Repeat every line of the data exactly, but not the pictures.
>> START Given information
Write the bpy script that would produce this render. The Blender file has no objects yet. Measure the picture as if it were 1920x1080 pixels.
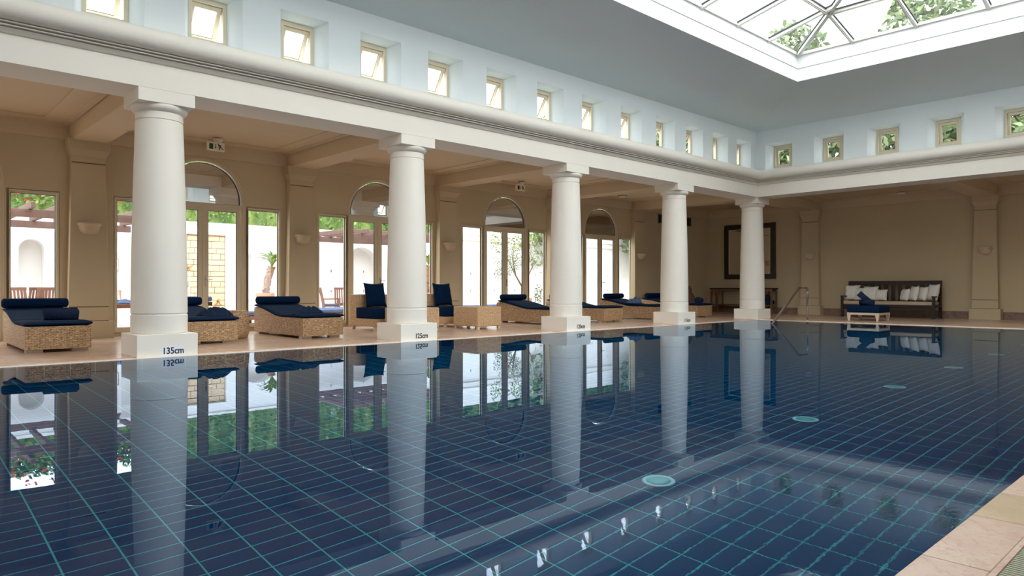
import bpy, bmesh, math, random
from mathutils import Vector, Matrix, noise
from mathutils.geometry import tessellate_polygon
S = bpy.context.scene
COL = S.collection
PI = math.pi
R = random.Random(7)

# ------------------------------------------------------------------ camera, world, exposure
YAW = math.radians(47.218)
cd = bpy.data.cameras.new('camera'); cam = bpy.data.objects.new('camera', cd); COL.objects.link(cam)
cam.location = (0, 0, 1.0); cam.rotation_euler = (PI/2, 0, YAW - PI/2)
cd.sensor_width = 36; cd.lens = 1302.7/1920*36; cd.clip_end = 300; cd.clip_start = 0.05
S.camera = cam
S.view_settings.view_transform = 'Standard'; S.view_settings.look = 'None'
S.view_settings.gamma = 1.0; S.view_settings.use_curve_mapping = False
S.view_settings.exposure = 2.35
wd = bpy.data.worlds.new('sky'); S.world = wd; wd.use_nodes = True
wn = wd.node_tree; wn.nodes.clear()
wo = wn.nodes.new('ShaderNodeOutputWorld'); wb = wn.nodes.new('ShaderNodeBackground')
tc = wn.nodes.new('ShaderNodeTexCoord'); sp = wn.nodes.new('ShaderNodeSeparateXYZ'); rp = wn.nodes.new('ShaderNodeValToRGB')
wn.links.new(tc.outputs['Generated'], sp.inputs[0]); wn.links.new(sp.outputs['Z'], rp.inputs[0])
rp.color_ramp.elements[0].position = 0.0; rp.color_ramp.elements[0].color = (0.80, 0.86, 0.92, 1)
rp.color_ramp.elements[1].position = 0.7; rp.color_ramp.elements[1].color = (0.93, 0.97, 1.0, 1)
wn.links.new(rp.outputs[0], wb.inputs[0]); wb.inputs[1].default_value = 1.25
wn.links.new(wb.outputs[0], wo.inputs[0])
cy = S.cycles
cy.max_bounces = 10; cy.diffuse_bounces = 6; cy.glossy_bounces = 5; cy.transmission_bounces = 6; cy.transparent_max_bounces = 12
cy.sample_clamp_indirect = 6.0; cy.blur_glossy = 0.3
cy.use_denoising = True

# ------------------------------------------------------------------ materials
def new_mat(name):
    m = bpy.data.materials.new(name); m.use_nodes = True
    nt = m.node_tree; b = nt.nodes['Principled BSDF']
    return m, nt, b
def L(nt, a, b): nt.links.new(a, b)
def plain(name, col, rough=0.7, metal=0.0, var=0.0, scale=3.0, bump=0.0, bscale=60.0, spec=0.5):
    m, nt, b = new_mat(name)
    b.inputs['Base Color'].default_value = (*col, 1); b.inputs['Roughness'].default_value = rough
    b.inputs['Metallic'].default_value = metal; b.inputs['Specular IOR Level'].default_value = spec
    if var or bump:
        co = nt.nodes.new('ShaderNodeTexCoord')
    if var:
        n = nt.nodes.new('ShaderNodeTexNoise'); n.inputs['Scale'].default_value = scale; n.inputs['Detail'].default_value = 4
        L(nt, co.outputs['Object'], n.inputs['Vector'])
        mx = nt.nodes.new('ShaderNodeMix'); mx.data_type = 'RGBA'
        mx.inputs[6].default_value = tuple(c*(1-var) for c in col) + (1,)
        mx.inputs[7].default_value = tuple(min(1, c*(1+var)) for c in col) + (1,)
        L(nt, n.outputs['Fac'], mx.inputs[0]); L(nt, mx.outputs[2], b.inputs['Base Color'])
    if bump:
        n2 = nt.nodes.new('ShaderNodeTexNoise'); n2.inputs['Scale'].default_value = bscale; n2.inputs['Detail'].default_value = 3
        L(nt, co.outputs['Object'], n2.inputs['Vector'])
        bp = nt.nodes.new('ShaderNodeBump'); bp.inputs['Strength'].default_value = bump; bp.inputs['Distance'].default_value = 0.01
        L(nt, n2.outputs['Fac'], bp.inputs['Height']); L(nt, bp.outputs[0], b.inputs['Normal'])
    return m
def rattan(name, c1, c2, c3, vert=False):
    m, nt, b = new_mat(name)
    uv = nt.nodes.new('ShaderNodeUVMap'); mp = nt.nodes.new('ShaderNodeMapping')
    if vert: mp.inputs['Rotation'].default_value = (0, 0, PI/2)
    L(nt, uv.outputs[0], mp.inputs[0])
    br = nt.nodes.new('ShaderNodeTexBrick')
    br.inputs['Scale'].default_value = 1.0; br.inputs['Mortar Size'].default_value = 0.0022; br.inputs['Mortar Smooth'].default_value = 0.6
    br.inputs['Brick Width'].default_value = 0.07 if not vert else 0.055; br.inputs['Row Height'].default_value = 0.016 if not vert else 0.024
    br.inputs['Color1'].default_value = (*c1, 1); br.inputs['Color2'].default_value = (*c2, 1); br.inputs['Mortar'].default_value = (0.015, 0.009, 0.005, 1)
    wn_ = nt.nodes.new('ShaderNodeTexNoise'); wn_.inputs['Scale'].default_value = 14; wn_.inputs['Detail'].default_value = 2
    L(nt, mp.outputs[0], wn_.inputs[0])
    va = nt.nodes.new('ShaderNodeVectorMath'); va.operation = 'MULTIPLY_ADD'
    va.inputs[1].default_value = (0.007, 0.007, 0); L(nt, wn_.outputs['Color'], va.inputs[0]); L(nt, mp.outputs[0], va.inputs[2])
    L(nt, va.outputs[0], br.inputs['Vector'])
    n = nt.nodes.new('ShaderNodeTexNoise'); n.inputs['Scale'].default_value = 1; n.inputs['Detail'].default_value = 3
    mq = nt.nodes.new('ShaderNodeMapping'); mq.inputs['Scale'].default_value = (22, 70, 1); L(nt, mp.outputs[0], mq.inputs[0]); L(nt, mq.outputs[0], n.inputs[0])
    ra = nt.nodes.new('ShaderNodeValToRGB'); ra.color_ramp.elements[0].position = .45; ra.color_ramp.elements[1].position = .62
    L(nt, n.outputs['Fac'], ra.inputs[0])
    mx = nt.nodes.new('ShaderNodeMix'); mx.data_type = 'RGBA'; L(nt, ra.outputs[0], mx.inputs[0])
    L(nt, br.outputs['Color'], mx.inputs[6]); mx.inputs[7].default_value = (*c3, 1)
    m2 = nt.nodes.new('ShaderNodeMix'); m2.data_type = 'RGBA'; m2.blend_type = 'MIX'
    L(nt, br.outputs['Fac'], m2.inputs[0]); L(nt, mx.outputs[2], m2.inputs[6]); m2.inputs[7].default_value = (0.02, 0.012, 0.006, 1)
    L(nt, m2.outputs[2], b.inputs['Base Color']); b.inputs['Roughness'].default_value = 0.6
    bp = nt.nodes.new('ShaderNodeBump'); bp.inputs['Strength'].default_value = 0.9; bp.inputs['Distance'].default_value = 0.006; bp.invert = True
    L(nt, br.outputs['Fac'], bp.inputs['Height']); L(nt, bp.outputs[0], b.inputs['Normal'])
    return m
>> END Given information
> [Solution for this exercise]:
Write the bpy script that would produce this render. The Blender file has no objects yet. Measure the picture as if it were 1920x1080 pixels.
import bpy, bmesh, math, random
from mathutils import Vector, Matrix, noise
from mathutils.geometry import tessellate_polygon
S = bpy.context.scene
COL = S.collection
PI = math.pi
R = random.Random(7)

# ------------------------------------------------------------------ camera, world, exposure
YAW = math.radians(47.218)
cd = bpy.data.cameras.new('camera'); cam = bpy.data.objects.new('camera', cd); COL.objects.link(cam)
cam.location = (0, 0, 1.0); cam.rotation_euler = (PI/2, 0, YAW - PI/2)
cd.sensor_width = 36; cd.lens = 1302.7/1920*36; cd.clip_end = 300; cd.clip_start = 0.05
S.camera = cam
S.view_settings.view_transform = 'Standard'; S.view_settings.look = 'None'
S.view_settings.gamma = 1.0; S.view_settings.use_curve_mapping = False
S.view_settings.exposure = 2.35
wd = bpy.data.worlds.new('sky'); S.world = wd; wd.use_nodes = True
wn = wd.node_tree; wn.nodes.clear()
wo = wn.nodes.new('ShaderNodeOutputWorld'); wb = wn.nodes.new('ShaderNodeBackground')
tc = wn.nodes.new('ShaderNodeTexCoord'); sp = wn.nodes.new('ShaderNodeSeparateXYZ'); rp = wn.nodes.new('ShaderNodeValToRGB')
wn.links.new(tc.outputs['Generated'], sp.inputs[0]); wn.links.new(sp.outputs['Z'], rp.inputs[0])
rp.color_ramp.elements[0].position = 0.0; rp.color_ramp.elements[0].color = (0.80, 0.86, 0.92, 1)
rp.color_ramp.elements[1].position = 0.7; rp.color_ramp.elements[1].color = (0.93, 0.97, 1.0, 1)
wn.links.new(rp.outputs[0], wb.inputs[0]); wb.inputs[1].default_value = 1.25
wn.links.new(wb.outputs[0], wo.inputs[0])
cy = S.cycles
cy.max_bounces = 10; cy.diffuse_bounces = 6; cy.glossy_bounces = 5; cy.transmission_bounces = 6; cy.transparent_max_bounces = 12
cy.sample_clamp_indirect = 6.0; cy.blur_glossy = 0.3
cy.use_denoising = True

# ------------------------------------------------------------------ materials
def new_mat(name):
    m = bpy.data.materials.new(name); m.use_nodes = True
    nt = m.node_tree; b = nt.nodes['Principled BSDF']
    return m, nt, b
def L(nt, a, b): nt.links.new(a, b)
def plain(name, col, rough=0.7, metal=0.0, var=0.0, scale=3.0, bump=0.0, bscale=60.0, spec=0.5):
    m, nt, b = new_mat(name)
    b.inputs['Base Color'].default_value = (*col, 1); b.inputs['Roughness'].default_value = rough
    b.inputs['Metallic'].default_value = metal; b.inputs['Specular IOR Level'].default_value = spec
    if var or bump:
        co = nt.nodes.new('ShaderNodeTexCoord')
    if var:
        n = nt.nodes.new('ShaderNodeTexNoise'); n.inputs['Scale'].default_value = scale; n.inputs['Detail'].default_value = 4
        L(nt, co.outputs['Object'], n.inputs['Vector'])
        mx = nt.nodes.new('ShaderNodeMix'); mx.data_type = 'RGBA'
        mx.inputs[6].default_value = tuple(c*(1-var) for c in col) + (1,)
        mx.inputs[7].default_value = tuple(min(1, c*(1+var)) for c in col) + (1,)
        L(nt, n.outputs['Fac'], mx.inputs[0]); L(nt, mx.outputs[2], b.inputs['Base Color'])
    if bump:
        n2 = nt.nodes.new('ShaderNodeTexNoise'); n2.inputs['Scale'].default_value = bscale; n2.inputs['Detail'].default_value = 3
        L(nt, co.outputs['Object'], n2.inputs['Vector'])
        bp = nt.nodes.new('ShaderNodeBump'); bp.inputs['Strength'].default_value = bump; bp.inputs['Distance'].default_value = 0.01
        L(nt, n2.outputs['Fac'], bp.inputs['Height']); L(nt, bp.outputs[0], b.inputs['Normal'])
    return m
def rattan(name, c1, c2, c3, vert=False):
    m, nt, b = new_mat(name)
    uv = nt.nodes.new('ShaderNodeUVMap'); mp = nt.nodes.new('ShaderNodeMapping')
    if vert: mp.inputs['Rotation'].default_value = (0, 0, PI/2)
    L(nt, uv.outputs[0], mp.inputs[0])
    br = nt.nodes.new('ShaderNodeTexBrick')
    br.inputs['Scale'].default_value = 1.0; br.inputs['Mortar Size'].default_value = 0.0022; br.inputs['Mortar Smooth'].default_value = 0.6
    br.inputs['Brick Width'].default_value = 0.07 if not vert else 0.055; br.inputs['Row Height'].default_value = 0.016 if not vert else 0.024
    br.inputs['Color1'].default_value = (*c1, 1); br.inputs['Color2'].default_value = (*c2, 1); br.inputs['Mortar'].default_value = (0.015, 0.009, 0.005, 1)
    wn_ = nt.nodes.new('ShaderNodeTexNoise'); wn_.inputs['Scale'].default_value = 14; wn_.inputs['Detail'].default_value = 2
    L(nt, mp.outputs[0], wn_.inputs[0])
    va = nt.nodes.new('ShaderNodeVectorMath'); va.operation = 'MULTIPLY_ADD'
    va.inputs[1].default_value = (0.007, 0.007, 0); L(nt, wn_.outputs['Color'], va.inputs[0]); L(nt, mp.outputs[0], va.inputs[2])
    L(nt, va.outputs[0], br.inputs['Vector'])
    n = nt.nodes.new('ShaderNodeTexNoise'); n.inputs['Scale'].default_value = 1; n.inputs['Detail'].default_value = 3
    mq = nt.nodes.new('ShaderNodeMapping'); mq.inputs['Scale'].default_value = (22, 70, 1); L(nt, mp.outputs[0], mq.inputs[0]); L(nt, mq.outputs[0], n.inputs[0])
    ra = nt.nodes.new('ShaderNodeValToRGB'); ra.color_ramp.elements[0].position = .45; ra.color_ramp.elements[1].position = .62
    L(nt, n.outputs['Fac'], ra.inputs[0])
    mx = nt.nodes.new('ShaderNodeMix'); mx.data_type = 'RGBA'; L(nt, ra.outputs[0], mx.inputs[0])
    L(nt, br.outputs['Color'], mx.inputs[6]); mx.inputs[7].default_value = (*c3, 1)
    m2 = nt.nodes.new('ShaderNodeMix'); m2.data_type = 'RGBA'; m2.blend_type = 'MIX'
    L(nt, br.outputs['Fac'], m2.inputs[0]); L(nt, mx.outputs[2], m2.inputs[6]); m2.inputs[7].default_value = (0.02, 0.012, 0.006, 1)
    L(nt, m2.outputs[2], b.inputs['Base Color']); b.inputs['Roughness'].default_value = 0.6
    bp = nt.nodes.new('ShaderNodeBump'); bp.inputs['Strength'].default_value = 0.9; bp.inputs['Distance'].default_value = 0.006; bp.invert = True
    L(nt, br.outputs['Fac'], bp.inputs['Height']); L(nt, bp.outputs[0], b.inputs['Normal'])
    return m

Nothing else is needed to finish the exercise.